Sikap nafs yang paling menyolok adalah nafsunya, yang tersebar di seluruh tubuh manusia dan semua indra dapat berpengaruh. Berkaitan dengan daya tarik nafsu memiliki bentuk beraneka ragam seperti nafsu seksual dan nafsu akan kemewahan. Nafsu merupakan komponen dalam diri manusia yang memiliki kekuatan untuk mendorong melakukan sesuatu (al-syahwat) dan menghindari diri untuk melakukan sesuatu (al-ghadhab). Nafs yang cenderung memiliki sifat buruk ini harus dirubah menuju perilaku-perilaku yang baik.
d. Akal
Secara terminologi ‘akal” bisa diartikan menahan, ikatan, melarang dan mencegah sehingga orang dikatakan berakal jika orang tersebut mampu menahan dan mengikat hawa nafsunya. Akal dalam al-Qur'an disebutkan sebagai bentuk aktivitas seperti daya untuk memahami dan menggambarkan sesuatu dorongan moral dan daya untuk mengambil pelajaran (al-An’am: 151), kesimpulan dan hikmah (al-Baqarah: 44). Dalam al-Qur'an surat al-Ankabut ayat 43:
Artinya: Dan perumpamaan-perumpamaan ini Kami buatkan untuk manusia; dan tiada yang memahaminya kecuali orang-orang yang berilmu.

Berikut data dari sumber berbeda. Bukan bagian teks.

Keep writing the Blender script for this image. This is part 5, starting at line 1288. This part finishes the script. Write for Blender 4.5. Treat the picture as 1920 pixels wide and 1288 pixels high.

Akal yang merupakan komponen fitrah nafsiah manusia memiliki dua makna yaitu sebagai salah satu organ di kepala atau disebut otak yang mempunyai kemampuan memperoleh pengetahuan secara nalar dan akal ruhani yaitu cahaya ruhani dan daya nafsiah yang disiapkan dan mampu memperoleh pengetahuan (al-ma’rifat) dan kognisi. Pengertian ini sering ditafsirkan berakal merupakan aktivitas kalbu karena hatilah yang mampu menerima pengetahuan supra rasional dengan kekuatan cita rasa (al-zawq). Akal sebagaimana dalam al-Qur'an tidak hanya dimaknai sebagai daya pikir dan daya rasa saja, tetapi ia adalah dorongan moral untuk berfikir untuk memahami persoalan.

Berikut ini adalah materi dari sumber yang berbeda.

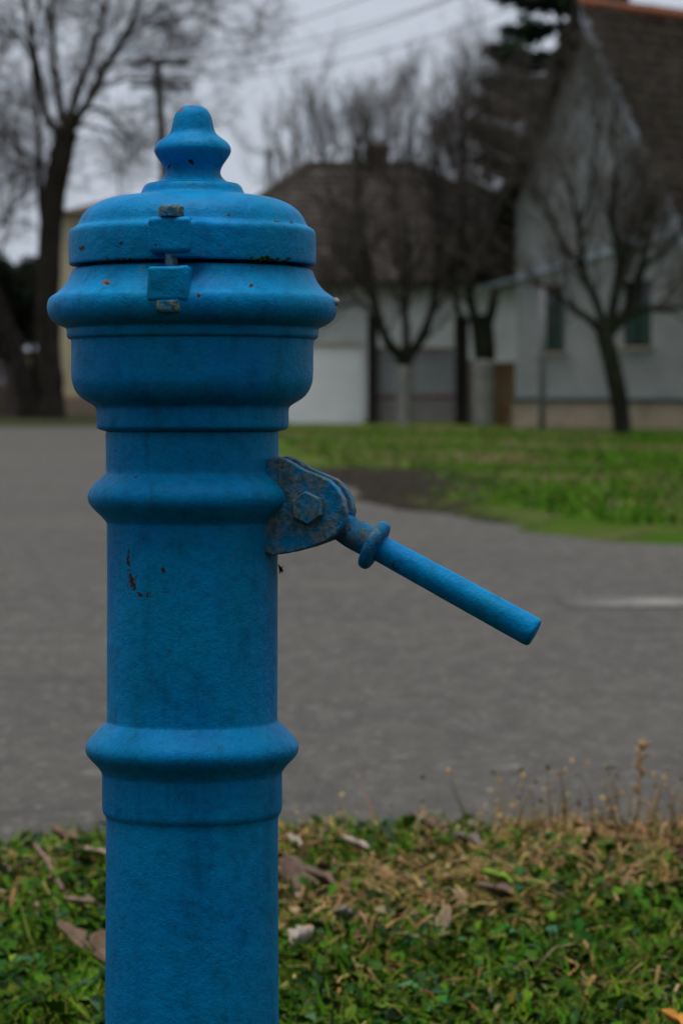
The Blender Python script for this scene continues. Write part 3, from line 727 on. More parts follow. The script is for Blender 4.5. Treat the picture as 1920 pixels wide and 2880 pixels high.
M_VERGE = simple('pale_verge_metal', (.26, .285, .33), (.34, .365, .41), 3, .6, .35, .2, .005)
M_GREEN = simple('green_paint', (.003, .022, .014), (.005, .033, .021), 6, .6, .35, .3, .005)
M_GLASS = simple('dark_glass', (.006, .008, .009), (.012, .014, .016), 2, .08, .6, 0)
M_BRICK = simple('chimney_brick', (.10, .055, .042), (.16, .09, .07), 8, .9, .2, .5, .02)
M_GATE = simple('grey_gate_sheet', (.21, .225, .25), (.28, .29, .315), 5, .7, .3, .3, .01, (1, 1, .2))
M_GATELOW = simple('pinkish_gate_board', (.19, .165, .155), (.27, .235, .22), 5, .8, .25, .3, .01, (1, 1, .2))
M_RAIL = simple('red_oxide_rail', (.12, .045, .038), (.18, .07, .058), 8, .8, .25, .3, .01)
M_OCHRE = simple('ochre_boards', (.14, .075, .026), (.21, .12, .045), 6, .85, .2, .4, .01, (1, 1, .2))
M_PIPE = simple('pale_blue_pipe', (.20, .26, .32), (.29, .35, .41), 4, .6, .3, .2, .005)
M_FENCE = simple('purple_brown_boards', (.070, .052, .050), (.105, .078, .072), 6, .9, .2, .4, .01, (1, 1, .2))

def tiles(name, org, a, b, nrm, rows, cols, inside, mat, parent, tw=.19, th=.26, tone=(1, 1, 1)):
    v, f = box_vf(-tw*.49, tw*.49, 0, th*1.25, 0, .018); tv = np.array(v); tf = np.array(f)
    pos = []; 
    for r in range(rows):
        for c in range(cols):
            x = (c+.5*(r % 2))*tw; y = r*th
            if inside(x, y): pos.append((x, y))
    pos = np.array(pos); n = len(pos)
    a_, b_, n_ = (np.array(q) for q in (a, b, nrm))
    Pw = np.array(org)[None]+pos[:, :1]*a_[None]+pos[:, 1:]*b_[None]+n_[None]*(.035+rng.uniform(-.004, .006, (n, 1)))
    tl = -.075+rng.normal(0, .014, n)                       # each tile rests on the one below
    B = b_[None]*np.cos(tl)[:, None]+n_[None]*np.sin(tl)[:, None]; N = n_[None]*np.cos(tl)[:, None]-b_[None]*np.sin(tl)[:, None]
    Rm = np.stack([np.repeat(a_[None], n, 0), B, N], -1)
    c_ = np.clip(rng.normal(1, .2, (n, 1)), .5, 1.7)*np.array(tone)[None]*np.ones((n, 3))
    V, Fc, C = scatter(tv, tf, Pw, Rm, np.ones((n, 3)), c_)
    o = obj(name, mesh_np(name, V, Fc, C), mat, parent); o['kind'] = 'stuff'; return o

# --- house with the steep gable on the right
hc = empty('gable_house', (3.62, 59, 0))
tag(hc, 'grey rendered house with steep gable, pale verge board and mossy tiled roof at right', 'house')
e = Vector((3.6, -4, 0)).normalized(); nr = Vector((-e.y, e.x, 0)); G0 = Vector((3.62, 59, 0))
def U(px):
    k = (px-HX)/F; return (k*G0.y-G0.x)/(e.x-k*e.y)
def UZ(px, py):
    u = U(px); return u, CAMZ+(HY-py)/F*(G0.y+e.y*u)
def fr(p): return e*p[0]+nr*p[1]+Vector((0, 0, p[2]))
ua, za = UZ(1661, 34)
ul, zl = UZ(1372, 770); ur, zr = UZ(1990, 752)
def roofz(u): return za+(zl-za)*(u-ua)/(ul-ua) if u < ua else za+(zr-za)*(u-ua)/(ur-ua)
uw0, uw1 = 0.0, U(1968)
wins = [(U(1517), U(1587), 1.62, 2.98), (U(1752), U(1830), 1.70, 3.02)]
us = sorted({uw0, uw1, *[q for w_ in wins for q in w_[:2]]}); zs = sorted({0.0, 1.62, 1.70, 2.98, 3.02, 3.35})
wv, wf = [], []
def quad(a, b, c, d_): 
    k = len(wv); wv.extend([a, b, c, d_]); wf.append((k, k+1, k+2, k+3))
for i in range(len(us)-1):
    for j in range(len(zs)-1):
        um, zm = (us[i]+us[i+1])/2, (zs[j]+zs[j+1])/2
        if any(w_[0] < um < w_[1] and w_[2] < zm < w_[3] for w_ in wins): continue
        quad(fr((us[i], 0, zs[j])), fr((us[i+1], 0, zs[j])), fr((us[i+1], 0, zs[j+1])), fr((us[i], 0, zs[j+1])))
k = len(wv); top = [(uw0, 3.35), (uw1, 3.35), (uw1, roofz(uw1)-.05), (ua, za-.06), (uw0, roofz(uw0)-.05)]
wv += [fr((u, 0, z)) for u, z in top]; wf.append(tuple(range(k, k+5)))
for (a, b, c, d_) in wins:
    T = .16
    quad(fr((a, 0, c)), fr((b, 0, c)), fr((b, T, c)), fr((a, T, c))); quad(fr((a, 0, d_)), fr((a, T, d_)), fr((b, T, d_)), fr((b, 0, d_)))
    quad(fr((a, 0, c)), fr((a, T, c)), fr((a, T, d_)), fr((a, 0, d_))); quad(fr((b, 0, c)), fr((b, 0, d_)), fr((b, T, d_)), fr((b, T, c)))
LEN = 11.0
quad(fr((uw0, 0, 0)), fr((uw0, 0, roofz(uw0)-.05)), fr((uw0, LEN, roofz(uw0)-.05)), fr((uw0, LEN, 0)))
quad(fr((uw1, 0, 0)), fr((uw1, LEN, 0)), fr((uw1, LEN, roofz(uw1)-.05)), fr((uw1, 0, roofz(uw1)-.05)))
obj('wall', mesh_pd('wall', wv, wf), M_GREYWALL, hc)
_, zpl = UZ(1640, 1130)
pl = box('plinth', (uw0-.05, uw1+.05, -.06, .02, -.05, zpl), M_PLINTH, hc, 0, fr)
box('plinth_ledge', (uw0-.07, uw1+.07, -.10, .0, zpl+.002, zpl+.07), M_GREEN, hc, 0, fr)
for (a, b, c, d_) in wins:
    wn = box('window', (a+.01, b-.01, .12, .15, c+.01, d_-.01), M_GLASS, hc, 0, fr)
    fw = .06
    for bb in ((a, a+fw, .07, .118, c, d_), (b-fw, b, .07, .118, c, d_), (a+fw, b-fw, .07, .118, d_-fw, d_), (a+fw, b-fw, .07, .118, c, c+fw), ((a+b)/2-.03, (a+b)/2+.03, .072, .116, c+fw, d_-fw)):
        box('frame', bb, M_DARKWOOD, wn, 0, fr)
    md = (a+b)/2; box('sill', (a-.08, b+.08, -.07, .10, c-.06, c-.004), M_PLINTH, wn, 0, fr)
    box('shutter', (a+fw+.01, md-.035, .04, .065, c+fw, d_-.42), M_GREEN, wn, 0, fr); box('shutter', (md+.035, b-fw-.01, .04, .065, c+fw, d_-.42), M_GREEN, wn, 0, fr)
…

Manusia pada dasarnya adalah ciptaan belum selesai, karena di satu sisi manusia diciptakan dalam keadaan sempurna, tetapi di sisi lain bisa menjadi makhluk yang rendah. Manusia diberi kebebasan (free will) oleh Allah untuk menentukan nasibnya sendiri dengan dibekali dimensi ruhaniyah (ruh, aql, qalb dan nafs) yang harus diolah secara seimbang untuk mendapatkan ridla Allah. Ruh Ilahi pada manusia berarti terdapat adanya daya cipta dan kepemimpinan, suatu vital principle dan contrutive ability yang karenanya dia memiliki kemungkinan untuk berkembangan dan menciptakan sesuatu yang baru yaitu ego batin (inner self).
Potensi kebaikan sebagai fitrah manusia, erat kaitannya dengan tugas besar yang diemban sebagai khalifah di bumi. Tugas tersebut menuntut manusia memiliki struktur watak yang baik seperti keadilan, persatuan rendah hati, dinamis, kreatif, dan percaya diri. Dalam mencapai itu semua, manusia perlu melakukan pembinaan nafsu rendah yang diyakini para sufi sebagai sumber perbuatan buruk dengan melalui riyadlah dan mujahadah. Dalam tradisi tasawuf, pembinaan tersebut dilalui melalui tiga tahapan yaitu takhalli melepaskan diri dari sifat-sifat buruk, tahalli menghiasi diri dengan sifat-sifat yang baik, dan tajalli integrasinya sifat-sifat baik sehingga seseorang mudah merasakan kehadiran Tuhan.
Demikianlah uraian mengenai
Manusia menurut tasawuf, semoga tulisan di atas dapat memberikan manfaat bagi para pembaca sekalian.